## Task to carry out
What is the count of lines in the listing below that hold the string "from"? Reply with that number alone.

## Records for the task

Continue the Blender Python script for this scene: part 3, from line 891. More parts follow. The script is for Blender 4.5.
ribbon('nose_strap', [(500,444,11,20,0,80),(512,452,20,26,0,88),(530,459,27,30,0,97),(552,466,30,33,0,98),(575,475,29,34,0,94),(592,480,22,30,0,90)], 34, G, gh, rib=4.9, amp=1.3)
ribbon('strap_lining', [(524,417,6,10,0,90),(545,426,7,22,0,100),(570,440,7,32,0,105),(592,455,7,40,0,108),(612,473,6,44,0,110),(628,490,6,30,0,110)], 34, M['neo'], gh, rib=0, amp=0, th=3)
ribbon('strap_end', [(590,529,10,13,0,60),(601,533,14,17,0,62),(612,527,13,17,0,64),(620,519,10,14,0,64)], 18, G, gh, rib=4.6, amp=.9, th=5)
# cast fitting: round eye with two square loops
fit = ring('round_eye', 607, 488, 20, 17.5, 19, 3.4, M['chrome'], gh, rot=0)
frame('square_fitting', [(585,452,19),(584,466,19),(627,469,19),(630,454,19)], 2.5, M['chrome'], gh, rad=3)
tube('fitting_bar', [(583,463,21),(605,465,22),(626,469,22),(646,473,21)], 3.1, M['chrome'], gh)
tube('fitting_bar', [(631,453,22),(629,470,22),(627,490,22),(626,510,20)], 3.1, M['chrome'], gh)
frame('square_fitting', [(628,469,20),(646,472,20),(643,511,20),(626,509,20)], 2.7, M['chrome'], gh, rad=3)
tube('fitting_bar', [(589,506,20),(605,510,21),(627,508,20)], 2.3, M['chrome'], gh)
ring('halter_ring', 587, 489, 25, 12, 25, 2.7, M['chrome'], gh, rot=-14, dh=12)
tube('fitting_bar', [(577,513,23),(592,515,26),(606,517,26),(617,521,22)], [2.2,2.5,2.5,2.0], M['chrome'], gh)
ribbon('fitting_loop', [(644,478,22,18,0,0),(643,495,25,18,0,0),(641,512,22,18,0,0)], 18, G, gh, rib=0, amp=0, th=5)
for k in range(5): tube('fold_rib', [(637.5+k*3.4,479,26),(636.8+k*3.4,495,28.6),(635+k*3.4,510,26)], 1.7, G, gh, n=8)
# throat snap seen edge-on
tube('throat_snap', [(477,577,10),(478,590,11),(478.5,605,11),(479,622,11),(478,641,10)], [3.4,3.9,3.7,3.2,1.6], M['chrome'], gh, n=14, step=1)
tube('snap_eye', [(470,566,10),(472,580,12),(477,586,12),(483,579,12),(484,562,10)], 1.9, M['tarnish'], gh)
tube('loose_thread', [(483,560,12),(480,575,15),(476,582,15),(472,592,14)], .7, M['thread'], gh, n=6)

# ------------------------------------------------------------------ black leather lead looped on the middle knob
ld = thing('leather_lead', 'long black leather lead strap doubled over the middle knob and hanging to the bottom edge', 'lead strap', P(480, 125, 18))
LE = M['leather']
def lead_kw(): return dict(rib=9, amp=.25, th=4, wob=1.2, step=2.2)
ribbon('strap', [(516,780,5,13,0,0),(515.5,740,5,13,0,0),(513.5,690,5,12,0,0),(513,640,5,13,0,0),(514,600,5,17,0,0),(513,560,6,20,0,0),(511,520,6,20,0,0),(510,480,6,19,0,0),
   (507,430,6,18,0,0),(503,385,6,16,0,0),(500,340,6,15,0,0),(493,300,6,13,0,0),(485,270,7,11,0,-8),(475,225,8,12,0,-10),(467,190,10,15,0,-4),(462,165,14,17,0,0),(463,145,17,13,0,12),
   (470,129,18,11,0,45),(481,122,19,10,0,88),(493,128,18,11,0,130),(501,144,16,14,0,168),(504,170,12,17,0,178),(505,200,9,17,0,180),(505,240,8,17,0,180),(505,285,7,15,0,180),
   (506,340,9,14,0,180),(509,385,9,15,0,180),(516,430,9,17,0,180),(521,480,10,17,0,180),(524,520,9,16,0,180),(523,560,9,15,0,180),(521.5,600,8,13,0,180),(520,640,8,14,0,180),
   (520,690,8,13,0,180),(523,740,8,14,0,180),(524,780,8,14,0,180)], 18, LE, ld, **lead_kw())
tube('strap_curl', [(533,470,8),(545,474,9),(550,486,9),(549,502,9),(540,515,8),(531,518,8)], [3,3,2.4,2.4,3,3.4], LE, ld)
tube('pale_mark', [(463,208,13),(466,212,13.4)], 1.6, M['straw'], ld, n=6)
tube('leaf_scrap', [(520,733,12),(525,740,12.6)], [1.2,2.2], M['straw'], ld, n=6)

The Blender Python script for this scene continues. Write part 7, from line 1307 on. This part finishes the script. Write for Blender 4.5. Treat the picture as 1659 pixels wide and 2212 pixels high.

## Answer below
2